Now then, the first thing that strikes me is that in this substitution of Himself for the Passover we have a strange instance of Christ's supreme authority.
Try to fling yourself back in imagination to that upper room, where Jesus and a handful of Galileans were sitting, and remember the sanctity which immemorial usage had cast round that centre and apex of the Jewish ritual, established at the Exodus by a solemn divine appointment, intended to commemorate the birth of the nation, venerable by antiquity and association with the most vehement pulsations of national feeling, the centre point of Jewish religion. Christ said: Put it all away; do not think about the Exodus; do not think about the destroying Angel; do not think about the deliverance. Forget all the past; do this in remembrance of Me.' Take into account that the Passover had a double sacredness, as a religious festival, and also as commemorating the birthday of the nation, and then estimate what a strange sense of His own importance the Man must have had who said: That past is done with, and it is Me that you have to think of now.' If I might venture to take a very modern illustration without vulgarising a great thing, suppose that on the other side of the Atlantic somebody were to stand up and say,' I abrogate the Fourth of July and Independence Day. Do not think about Washington and the establishment of the United States any more. Think about me! That is exactly what Jesus Christ did. Only instead of a century there were millenniums of observance which He thus laid aside, So I say that is a strange exercise of authority.
What does it imply? It implies two things, and I must say a word about each of them. It implies that Christ regarded the whole of the ancient system of Judaism, its history, its law, its rites of worship, as pointing onwards to Himself, that He recognised in it a system the whole raison d'etre of which was anticipatory and preparatory of Himself. For Him the Decalogue was given, for Him priests were consecrated, for Him kings were anointed, for Him prophets spake, for Him sacrifices smoked, for Him festivals were appointed, and the nation and its history were all one long proclamation: The King cometh! go ye forth to meet Him.' You cannot get less than that out of the way in which He handled, as is told in this Gospel, Jacob's ladder, the Serpent in the wilderness, the Manna that fell from Heaven, the Pillar of Cloud that led the people, the Rock that gushed forth water, and now, last of all, the Passover, which was the very shining apex of the whole sacrificial and ritual system.

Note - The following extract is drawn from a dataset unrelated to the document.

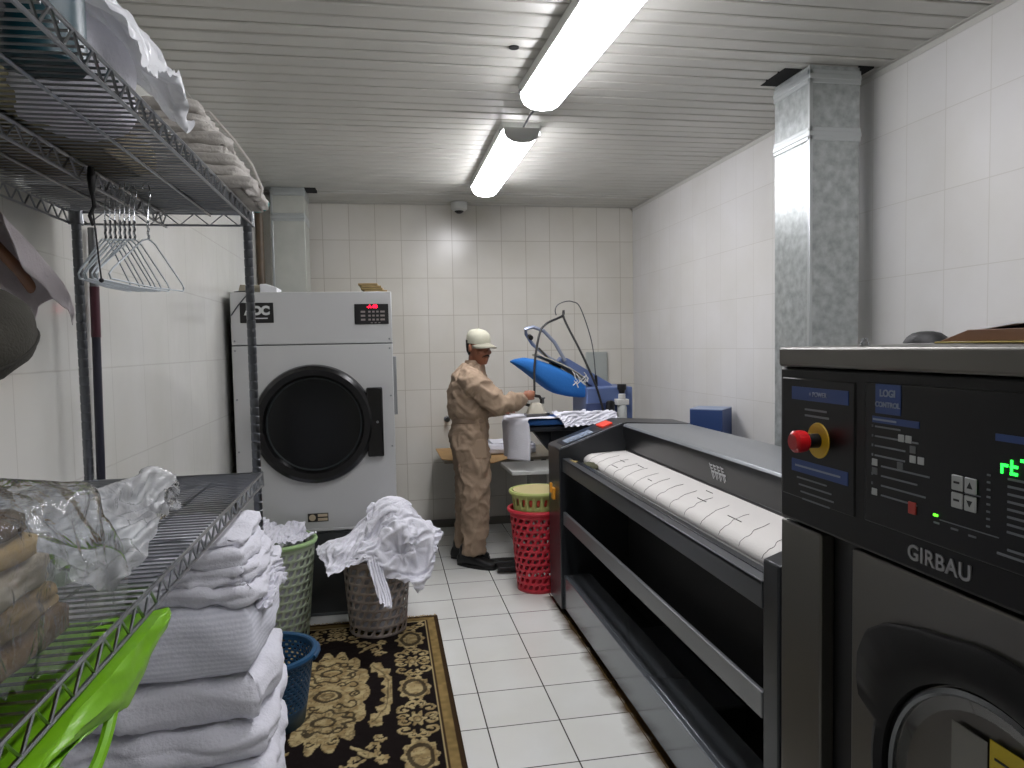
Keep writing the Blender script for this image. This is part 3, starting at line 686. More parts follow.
b = BM(); lathe(b, [(0, .014), (.005, .013), (.0065, .009), (.0065, .005), (.009, .005), (.010, 0), (0, 0)], (.86, 1.165, 1.5682), 14); tag(put('steel_bolt', b, chrome), 'small shiny bolt head on the far top edge of the washer', 'bolt')
# ------------------------------------------------------------------ blue steel cabinet behind the ironer
t = thing('blue_cabinet', 'blue metal cabinet behind the ironer near the right wall', 'cabinet', (2.08, 4.3, 0))
b = BM(); q = [(1.925, 4.301), (2.075, 4.150), (2.225, 4.318), (2.06, 4.46)]; prism(b, q, 'z', .0, 1.15); put('body', b, mat('cabinet_blue', '2f4676', .42, .2), t, bevel=.003)
b = BM(); prism(b, [(x+(x-2.07)*.01, y+(y-4.3)*.01) for x, y in q], 'z', 1.1505, 1.156); put('lid', b, mat('lid_blue', '8391ab', .4), t, bevel=.002)
# ------------------------------------------------------------------ wire shelving on the left
SX0, SX1, SY0, SY1 = -.845, -.363, .36, 2.205
t = thing('wire_shelving', 'chrome wire shelving rack along the left wall, loaded with linen', 'shelf', ((SX0+SX1)/2, (SY0+SY1)/2, 0))
wire_m = mat('shelf_chrome', '94979b', .28, 1.)
for x in (SX0+.014, SX1-.014):
    for y in (SY0+.014, SY1-.014):
        pr = [(0, .0), (.012, .0), (.012, .02)]; z = .02
        while z < 2.02:
            pr += [(.0127, z+.001), (.0127, z+.0215), (.0115, z+.0225), (.0115, z+.0245)]; z += .0254
        pr += [(.0127, 2.03), (.010, 2.034), (0, 2.034)]
        b = BM(); lathe(b, pr, (x, y, 0), 14); p = put('post', b, mat('post_chrome', '6f7276', .3, 1.), t)
def wire_shelf(zt, name, pitch=.0245):
    zb = zt-.033; b = BM(); n = int((SY1-SY0)/pitch)
    for i in range(n+1):
        y = SY0+.012+(SY1-SY0-.024)*i/n
        tube(b, [(SX0+.008, y, zt), (SX1-.006, y, zt)], .0021, 5)
    for x in (-.72, -.60, -.48):
        tube(b, [(x, SY0, zt-.005), (x, SY1, zt-.005)], .003, 6)
    s = put(name, b, wire_m, t)
    def truss(p0, p1, n):
        b = BM(); p0, p1 = V(p0), V(p1); dz = V((0, 0, zb-zt))
        tube(b, [p0, p1], .0033, 6); tube(b, [p0+dz, p1+dz], .0033, 6)
        pts = []
        for k in range(2*n+1):
            q = p0.lerp(p1, k/(2*n)); pts.append(q + (dz if k % 2 else V((0, 0, 0))))
        tube(b, pts, .0024, 5)
        put('edge_truss', b, wire_m, s)
    truss((SX1, SY0, zt), (SX1, SY1, zt), 30); truss((SX0, SY0, zt), (SX0, SY1, zt), 30)
    truss((SX0, SY0, zt), (SX1, SY0, zt), 6); truss((SX0, SY1, zt), (SX1, SY1, zt), 6)
    truss((-.60, SY0, zt-.006), (-.60, SY1, zt-.006), 26)
    for x in (SX0+.014, SX1-.014):
        for y in (SY0+.014, SY1-.014):
            b = BM(); lathe(b, [(.0125, zb-.004), (.020, zb-.004), (.0175, zt+.006), (.0125, zt+.006)], (x, y, 0), 14); put('collar', b, wire_m, s)
ZU, ZL, ZB = 1.976, 1.217, .335
wire_shelf(ZU, 'upper_shelf'); wire_shelf(ZL, 'lower_shelf'); wire_shelf(ZB, 'bottom_shelf')

# --- on the upper shelf: folded grey sheets tied with cord
words_ = ['bottom', 'second from bottom', 'third from bottom', 'fourth from bottom', 'fifth from bottom', 'sixth from bottom', 'second from top', 'topmost']
z = ZU+.004
for k in range(8):
    h = .0285; x1 = -.315-.017*k+rnd.uniform(-.008, .008)
    cloth_folded('folded_sheet', -.82, x1, 1.86+.006*k, 2.19-.004*k, z, z+h, 2+k % 2, 20+k, linen_g, 'folded grey sheet, %s in the tied stack on the upper shelf' % words_[k], 'sheet', 'grey sheets tied on the upper shelf', lump=.006, wr=1.6, res=.009, crease=.007)
    z += h-.001
b = BM(); pts = [(-.306, 1.99, ZU+.004), (-.302, 1.99, ZU+.03), (-.325, 1.99, ZU+.09), (-.365, 1.99, ZU+.15), (-.425, 1.99, ZU+.222), (-.60, 1.99, ZU+.232)]
tube(b, pts, .004, 6); tag(put('tying_cord', b, mat('cord', 'c6c2bc', .8)), 'pale cord tied around the stack of grey sheets', 'cord')
b = BM(); ico(b, (-.345, 2.175, ZU+.024), (.03, .02, .02), 3); folds(b, .004, 40, 5); tag(put('teal_cloth', b, mat('teal_cloth', '4f8f8c', .9)), 'small teal cloth corner beside the grey sheets at the post', 'cloth')
# dark folded blanket and pale towels deeper on the upper shelf
cloth_folded('dark_blanket', -.82, -.46, .50, 1.05, ZU+.004, ZU+.11, 4, 41, mat('dark_blanket', '2b2a2c', .95, bump=.3, bscale=150), 'dark folded blanket seen through the wires of the upper shelf', 'blanket')
cloth_folded('brown_towel', -.82, -.50, 1.50, 1.80, ZU+.004, ZU+.07, 3, 42, mat('brown_towel', '7d725c', .95, bump=.4, bscale=150), 'brownish folded towel seen from below through the upper shelf wires', 'towel', lump=.012)
cloth_folded('yellow_towel', -.80, -.56, 1.10, 1.44, ZU+.004, ZU+.08, 3, 43, mat('yellow_towel', '8b8466', .95, bump=.4, bscale=150), 'dull yellow folded towel seen through the middle of the upper shelf', 'towel', lump=.012)
b = BM(); lathe(b, [(0, .0), (.052, .0), (.055, .004), (.055, .15), (.04, .17), (0, .172)], (-.455, 1.115, ZU+.003), 28)
tag(put('teal_canister', b, mat('teal_plastic', '0a3a44', .35)), 'dark teal plastic container on the upper shelf edge', 'container')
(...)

And remember, too, that this way of dealing with all the institutions of the nation as meaning, in their inmost purpose, Himself, is exactly parallel to His way of dealing with the sacred words of Mosaic commandment and prohibition in the Sermon on the Mount, where He set side by side as of equal--I was going to say, and I should have been right in saying, identical--authority what was said to them of old time' and what I say unto you.' Amidst the dust of our present controversies as to the processes by which, and the times at which, the Old Testament books assumed their present form, there is grave danger that the essential thing about the whole matter should be obscured. The way in which what is called Higher Criticism may finally locate the origins and dates of the various parts of that ancient record and that ancient system does not in the slightest degree affect the outstanding characteristic of the whole, that it is the product of the divine hand, working (if you will) through men who had more freedom of action whilst they were its organs than our grandfathers thought. Be it so; but still that divine Hand shaped the whole in order that, besides its educational effects upon the generations that received it, there should shine through it all the expectation of the coming King. And I venture to say that, however grateful we may be to modern investigation for light upon these other points to which I have referred, the ignorant reader that reads Jesus Christ into all the Old Testament may be very uncritical and mistaken in regard to details, but he has got hold of the root of the matter, and is nearer to the apprehension of the essence and spirit and purpose of the ancient Revelation than the most learned critic who does not see that it is the preparation for, and the prophecy of, Jesus Christ Himself. And the vindication of such a position lies in this, among other facts, that He in the upper room, in harmony with, and in completion of, all that He had previously spoken about His relation to the Old Testament, claimed the Passover as the prophecy of Himself, and said,' I am the Lamb of God.'
I need not dwell, I suppose, on the other consideration that is involved in this strange exercise of authority--viz., the naturalness, as without any sense of doing anything presumptuous or extraordinary, with which Christ assumes His right to handle divine appointments with the most perfect freedom, to modify them, to reshape them, to divert them from their first purpose, and to enjoin them with an authority equal to that with which the Lord said unto Moses, Keep ye this day through your generations.' There is only one supposition on which I, for my part, can understand that conduct--that He was the possessor of authority the same as the Authority that had originally instituted the rite.
And so, dear brethren! when our Lord said, Do this in remembrance of Me,' I pray you to ask yourselves, What did that involve in regard to His nature and the source of His authority over us? And what did it involve in regard to His relation to that ancient Revelation?